● Data provided
· · · · · · ·

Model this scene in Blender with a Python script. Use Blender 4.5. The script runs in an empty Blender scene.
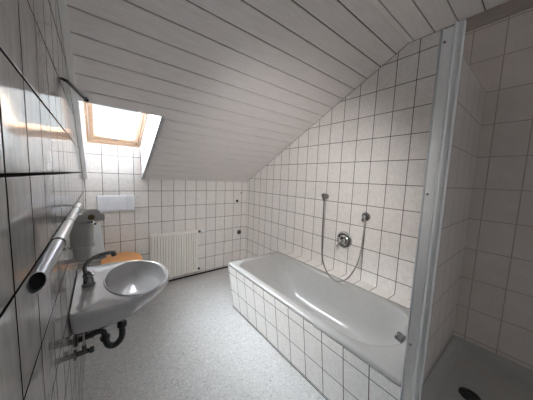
import bpy, bmesh, math, random
from mathutils import Vector, Matrix
random.seed(4)
C = bpy.context.scene.collection
sc = bpy.context.scene
PI = math.pi

# ------------------------------------------------------------------ room measures (metres)
W, D, YF = 2.05, 3.011, -1.15        # right wall, back wall, wall behind the viewer
KN = 1.3773                          # height of the knee wall
SL = .513                            # roof slope
ZC = 2.533                           # flat ceiling
FILL_POWER, LTILT, LCONE = 84.0, 24.0, 82.0   # added fill spotlight: power, downward tilt, cone
YFOLD = D - (ZC - KN) / SL
ang = math.atan(SL)
CA, SA = math.cos(ang), math.sin(ang)
ROW0 = 1.4373                        # a tile row joint

# ------------------------------------------------------------------ material helpers
def new_mat(name):
    m = bpy.data.materials.new(name); m.use_nodes = True
    nt = m.node_tree; nt.nodes.clear()
    out = nt.nodes.new('ShaderNodeOutputMaterial')
    b = nt.nodes.new('ShaderNodeBsdfPrincipled')
    nt.links.new(b.outputs[0], out.inputs[0])
    return m, nt, b

class G:
    """small helper to write node graphs as expressions"""
    def __init__(s, nt): s.nt = nt
    def n(s, t, **kw):
        x = s.nt.nodes.new(t)
        for k, v in kw.items(): setattr(x, k, v)
        return x
    def set(s, sock, v):
        if isinstance(v, bpy.types.NodeSocket): s.nt.links.new(v, sock)
        else: sock.default_value = v
    def m(s, op, a, b=0.0, c=0.0):
        x = s.n('ShaderNodeMath', operation=op)
        s.set(x.inputs[0], a); s.set(x.inputs[1], b); s.set(x.inputs[2], c)
        return x.outputs[0]
    def mix(s, f, a, b):
        x = s.n('ShaderNodeMix', data_type='RGBA')
        s.set(x.inputs['Factor'], f); s.set(x.inputs[6], a); s.set(x.inputs[7], b)
        return x.outputs[2]
    def coord(s):
        t = s.n('ShaderNodeTexCoord'); x = s.n('ShaderNodeSeparateXYZ')
        s.nt.links.new(t.outputs['Object'], x.inputs[0])
        return t.outputs['Object'], x.outputs
    def mapv(s, vec, scale):
        x = s.n('ShaderNodeMapping'); s.nt.links.new(vec, x.inputs[0]); x.inputs['Scale'].default_value = scale
        return x.outputs[0]
    def noise(s, vec, scale, detail=3, rough=.6):
        x = s.n('ShaderNodeTexNoise'); s.nt.links.new(vec, x.inputs['Vector'])
        x.inputs['Scale'].default_value = scale; x.inputs['Detail'].default_value = detail; x.inputs['Roughness'].default_value = rough
        return x.outputs[0]
    def ramp(s, f, stops):
        x = s.n('ShaderNodeValToRGB'); s.nt.links.new(f, x.inputs[0])
        e = x.color_ramp.elements
        while len(e) < len(stops): e.new(.5)
        for q, (p, c) in zip(e, stops): q.position = p; q.color = (*c, 1) if len(c) == 3 else c
        return x.outputs[0]
    def bump(s, h, strength, dist, target):
        x = s.n('ShaderNodeBump'); s.set(x.inputs['Height'], h)
        x.inputs['Strength'].default_value = strength; x.inputs['Distance'].default_value = dist
        s.nt.links.new(x.outputs[0], target.inputs['Normal'])

def plain(name, col, rough=.5, metal=0, spec=.5, coat=0):
    m, nt, b = new_mat(name); g = G(nt)
    v, _ = g.coord()
    f = g.noise(v, 30, 2)
    c1 = tuple(x * .94 for x in col) + (1,); c2 = tuple(min(1, x * 1.05) for x in col) + (1,)
    nt.links.new(g.mix(f, c1, c2), b.inputs['Base Color'])
    b.inputs['Roughness'].default_value = rough; b.inputs['Metallic'].default_value = metal
    b.inputs['Specular IOR Level'].default_value = spec; b.inputs['Coat Weight'].default_value = coat
    b.inputs['Coat Roughness'].default_value = .05
    return m

def tile_mat(name, ua, va, u0, v0, us, vs, light, dark, grout, rough=.25, gw=.0045, streak=(95, 95, 55), wav=.0, var=.05, spec=.5, shower_tint=None):
    m, nt, b = new_mat(name); g = G(nt)
    vec, xyz = g.coord()
    ax = dict(x=0, y=1, z=2)
    def cell(a, o, s):
        q = g.m('DIVIDE', g.m('SUBTRACT', xyz[ax[a]], o), s)
        fl = g.m('FLOOR', q); fr = g.m('SUBTRACT', q, fl)
        d = g.m('MULTIPLY', g.m('SUBTRACT', .5, g.m('ABSOLUTE', g.m('SUBTRACT', fr, .5))), s)   # metres to nearest joint
        return fl, d
    fu, du = cell(ua, u0, us); fv, dv = cell(va, v0, vs)
    d = g.m('MINIMUM', du, dv)
    mr = g.n('ShaderNodeMapRange'); nt.links.new(d, mr.inputs[0])
    mr.inputs[1].default_value = gw * .35; mr.inputs[2].default_value = gw * .75
    mask = mr.outputs[0]                               # 0 in the joint, 1 on the tile
    cv = g.n('ShaderNodeCombineXYZ'); nt.links.new(fu, cv.inputs[0]); nt.links.new(fv, cv.inputs[1])
    wn = g.n('ShaderNodeTexWhiteNoise', noise_dimensions='3D'); nt.links.new(cv.outputs[0], wn.inputs[0])
    off = g.n('ShaderNodeVectorMath', operation='MULTIPLY_ADD')
    nt.links.new(wn.outputs['Color'], off.inputs[0]); off.inputs[1].default_value = (3, 3, 3); nt.links.new(vec, off.inputs[2])
    n1 = g.noise(g.mapv(off.outputs[0], streak), 1.0, 5, .65)
    n2 = g.noise(off.outputs[0], 26, 3, .6)
    f = g.m('ADD', g.m('MULTIPLY', n1, .65), g.m('MULTIPLY', n2, .35))
    body = g.ramp(f, [(.36, dark), (.60, light)])
    hv = g.n('ShaderNodeHueSaturation'); nt.links.new(body, hv.inputs['Color'])
    g.set(hv.inputs['Value'], g.m('ADD', 1 - var / 2, g.m('MULTIPLY', wn.outputs['Value'], var)))
    col = g.mix(mask, (*grout, 1), hv.outputs[0])
    if shower_tint:                                           # uneven brownish tint over tiles and joints inside the shower
        sm = g.n('ShaderNodeMapRange'); nt.links.new(xyz[1], sm.inputs[0])
        sm.inputs[1].default_value = .44; sm.inputs[2].default_value = .41
        amt = g.m('MULTIPLY', sm.outputs[0], g.m('ADD', .48, g.m('MULTIPLY', g.noise(vec, 7, 4, .7), .45)))
        col = g.mix(amt, col, (*shower_tint, 1))
    nt.links.new(col, b.inputs['Base Color'])
    g.set(b.inputs['Roughness'], g.m('ADD', rough, g.m('MULTIPLY', g.m('SUBTRACT', 1, mask), .85 - rough)))
    g.set(b.inputs['Specular IOR Level'], g.m('MULTIPLY', mask, spec))
    h = mask
    if wav: h = g.m('ADD', mask, g.m('MULTIPLY', g.noise(off.outputs[0], 7, 1), wav))
    g.bump(h, .6, .0012, b)
    return m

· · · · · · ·

● Task instructions
Every line above should be returned exactly; the pictures stay out.

● Task answer
Model this scene in Blender with a Python script. Use Blender 4.5. The script runs in an empty Blender scene.
import bpy, bmesh, math, random
from mathutils import Vector, Matrix
random.seed(4)
C = bpy.context.scene.collection
sc = bpy.context.scene
PI = math.pi

# ------------------------------------------------------------------ room measures (metres)
W, D, YF = 2.05, 3.011, -1.15        # right wall, back wall, wall behind the viewer
KN = 1.3773                          # height of the knee wall
SL = .513                            # roof slope
ZC = 2.533                           # flat ceiling
FILL_POWER, LTILT, LCONE = 84.0, 24.0, 82.0   # added fill spotlight: power, downward tilt, cone
YFOLD = D - (ZC - KN) / SL
ang = math.atan(SL)
CA, SA = math.cos(ang), math.sin(ang)
ROW0 = 1.4373                        # a tile row joint

# ------------------------------------------------------------------ material helpers
def new_mat(name):
    m = bpy.data.materials.new(name); m.use_nodes = True
    nt = m.node_tree; nt.nodes.clear()
    out = nt.nodes.new('ShaderNodeOutputMaterial')
    b = nt.nodes.new('ShaderNodeBsdfPrincipled')
    nt.links.new(b.outputs[0], out.inputs[0])
    return m, nt, b

class G:
    """small helper to write node graphs as expressions"""
    def __init__(s, nt): s.nt = nt
    def n(s, t, **kw):
        x = s.nt.nodes.new(t)
        for k, v in kw.items(): setattr(x, k, v)
        return x
    def set(s, sock, v):
        if isinstance(v, bpy.types.NodeSocket): s.nt.links.new(v, sock)
        else: sock.default_value = v
    def m(s, op, a, b=0.0, c=0.0):
        x = s.n('ShaderNodeMath', operation=op)
        s.set(x.inputs[0], a); s.set(x.inputs[1], b); s.set(x.inputs[2], c)
        return x.outputs[0]
    def mix(s, f, a, b):
        x = s.n('ShaderNodeMix', data_type='RGBA')
        s.set(x.inputs['Factor'], f); s.set(x.inputs[6], a); s.set(x.inputs[7], b)
        return x.outputs[2]
    def coord(s):
        t = s.n('ShaderNodeTexCoord'); x = s.n('ShaderNodeSeparateXYZ')
        s.nt.links.new(t.outputs['Object'], x.inputs[0])
        return t.outputs['Object'], x.outputs
    def mapv(s, vec, scale):
        x = s.n('ShaderNodeMapping'); s.nt.links.new(vec, x.inputs[0]); x.inputs['Scale'].default_value = scale
        return x.outputs[0]
    def noise(s, vec, scale, detail=3, rough=.6):
        x = s.n('ShaderNodeTexNoise'); s.nt.links.new(vec, x.inputs['Vector'])
        x.inputs['Scale'].default_value = scale; x.inputs['Detail'].default_value = detail; x.inputs['Roughness'].default_value = rough
        return x.outputs[0]
    def ramp(s, f, stops):
        x = s.n('ShaderNodeValToRGB'); s.nt.links.new(f, x.inputs[0])
        e = x.color_ramp.elements
        while len(e) < len(stops): e.new(.5)
        for q, (p, c) in zip(e, stops): q.position = p; q.color = (*c, 1) if len(c) == 3 else c
        return x.outputs[0]
    def bump(s, h, strength, dist, target):
        x = s.n('ShaderNodeBump'); s.set(x.inputs['Height'], h)
        x.inputs['Strength'].default_value = strength; x.inputs['Distance'].default_value = dist
        s.nt.links.new(x.outputs[0], target.inputs['Normal'])

def plain(name, col, rough=.5, metal=0, spec=.5, coat=0):
    m, nt, b = new_mat(name); g = G(nt)
    v, _ = g.coord()
    f = g.noise(v, 30, 2)
    c1 = tuple(x * .94 for x in col) + (1,); c2 = tuple(min(1, x * 1.05) for x in col) + (1,)
    nt.links.new(g.mix(f, c1, c2), b.inputs['Base Color'])
    b.inputs['Roughness'].default_value = rough; b.inputs['Metallic'].default_value = metal
    b.inputs['Specular IOR Level'].default_value = spec; b.inputs['Coat Weight'].default_value = coat
    b.inputs['Coat Roughness'].default_value = .05
    return m

def tile_mat(name, ua, va, u0, v0, us, vs, light, dark, grout, rough=.25, gw=.0045, streak=(95, 95, 55), wav=.0, var=.05, spec=.5, shower_tint=None):
    m, nt, b = new_mat(name); g = G(nt)
    vec, xyz = g.coord()
    ax = dict(x=0, y=1, z=2)
    def cell(a, o, s):
        q = g.m('DIVIDE', g.m('SUBTRACT', xyz[ax[a]], o), s)
        fl = g.m('FLOOR', q); fr = g.m('SUBTRACT', q, fl)
        d = g.m('MULTIPLY', g.m('SUBTRACT', .5, g.m('ABSOLUTE', g.m('SUBTRACT', fr, .5))), s)   # metres to nearest joint
        return fl, d
    fu, du = cell(ua, u0, us); fv, dv = cell(va, v0, vs)
    d = g.m('MINIMUM', du, dv)
    mr = g.n('ShaderNodeMapRange'); nt.links.new(d, mr.inputs[0])
    mr.inputs[1].default_value = gw * .35; mr.inputs[2].default_value = gw * .75
    mask = mr.outputs[0]                               # 0 in the joint, 1 on the tile
    cv = g.n('ShaderNodeCombineXYZ'); nt.links.new(fu, cv.inputs[0]); nt.links.new(fv, cv.inputs[1])
    wn = g.n('ShaderNodeTexWhiteNoise', noise_dimensions='3D'); nt.links.new(cv.outputs[0], wn.inputs[0])
    off = g.n('ShaderNodeVectorMath', operation='MULTIPLY_ADD')
    nt.links.new(wn.outputs['Color'], off.inputs[0]); off.inputs[1].default_value = (3, 3, 3); nt.links.new(vec, off.inputs[2])
    n1 = g.noise(g.mapv(off.outputs[0], streak), 1.0, 5, .65)
    n2 = g.noise(off.outputs[0], 26, 3, .6)
    f = g.m('ADD', g.m('MULTIPLY', n1, .65), g.m('MULTIPLY', n2, .35))
    body = g.ramp(f, [(.36, dark), (.60, light)])
    hv = g.n('ShaderNodeHueSaturation'); nt.links.new(body, hv.inputs['Color'])
    g.set(hv.inputs['Value'], g.m('ADD', 1 - var / 2, g.m('MULTIPLY', wn.outputs['Value'], var)))
    col = g.mix(mask, (*grout, 1), hv.outputs[0])
    if shower_tint:                                           # uneven brownish tint over tiles and joints inside the shower
        sm = g.n('ShaderNodeMapRange'); nt.links.new(xyz[1], sm.inputs[0])
        sm.inputs[1].default_value = .44; sm.inputs[2].default_value = .41
        amt = g.m('MULTIPLY', sm.outputs[0], g.m('ADD', .48, g.m('MULTIPLY', g.noise(vec, 7, 4, .7), .45)))
        col = g.mix(amt, col, (*shower_tint, 1))
    nt.links.new(col, b.inputs['Base Color'])
    g.set(b.inputs['Roughness'], g.m('ADD', rough, g.m('MULTIPLY', g.m('SUBTRACT', 1, mask), .85 - rough)))
    g.set(b.inputs['Specular IOR Level'], g.m('MULTIPLY', mask, spec))
    h = mask
    if wav: h = g.m('ADD', mask, g.m('MULTIPLY', g.noise(off.outputs[0], 7, 1), wav))
    g.bump(h, .6, .0012, b)
    return m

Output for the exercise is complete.